I read your USDA posts with more than a passing interest as I and my family own farmland that grows soft white wheat. The farmland has been owned by my family since 1902, and although I've never been a farmer myself, I have followed the ebb and flow of wheat prices and agricultural predictions.

I couldn't get your link to work. But going to the USDA website I found my own graph that I found useful.

fas.usda.gov

Correct me if I'm wrong, but what I understand of your thesis is that there will be greater exports from the US due to increased demand. This may very well be true. I believe there are two trends that could threaten that projection.

There is a tremendous amount of interest in alternative energy in the farm belt. A great deal of corn could be diverted to ethanol.
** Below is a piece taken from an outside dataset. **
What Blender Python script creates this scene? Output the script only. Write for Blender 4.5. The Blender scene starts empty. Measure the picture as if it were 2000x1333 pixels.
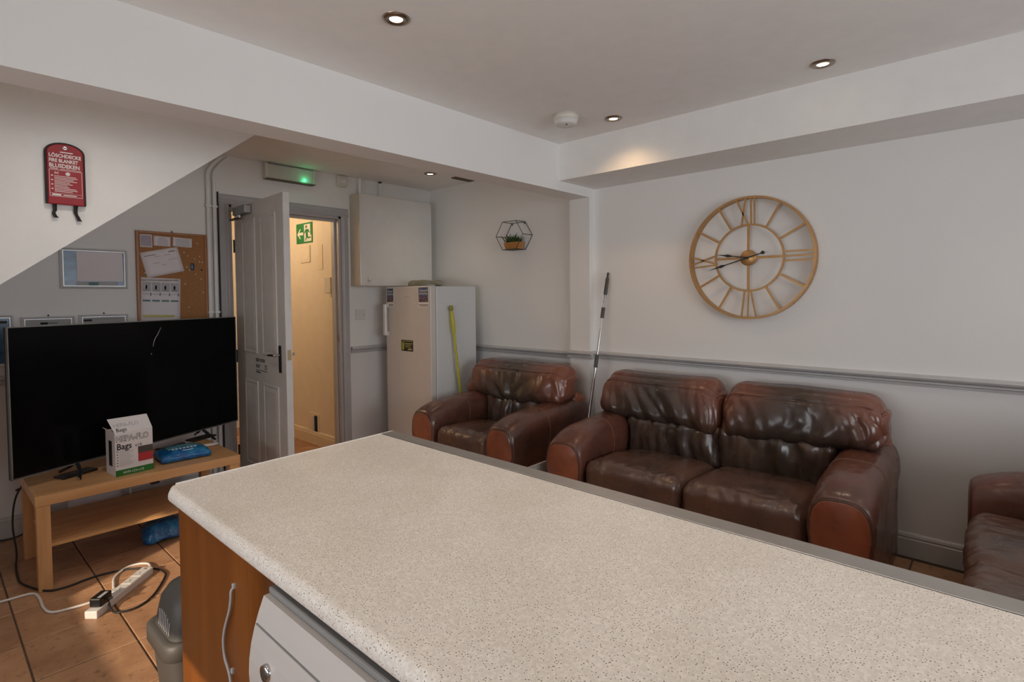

Biodiesel is also a hot topic in our growing region and supplies for export could be diverted to meet our own needs for energy.

If you notice the "wild cards" to the graph I posted, it mentions the southern hemispheres. There is tremendous growth in agricultural products from South America. Sub-tropical regions that once were not considered suitable for growing corn now have the potential to grow three crops a year due to the addition of critical soil amendments. Eastern Europe is also dramatically increasing their wheat exports as well. So my point is that there is tremendous international competition that could dampen US exports. My graph indicates the up and down nature of US exports and much of it depends on what regional weather factors have blessed or played havoc on certain crops.

If QMAR is not uniquely postioned only for the US export market, then it could be an interesting play. Other suggestions might be Monsanto, Agrium, or AGCO which have an international exposure more than just the US market.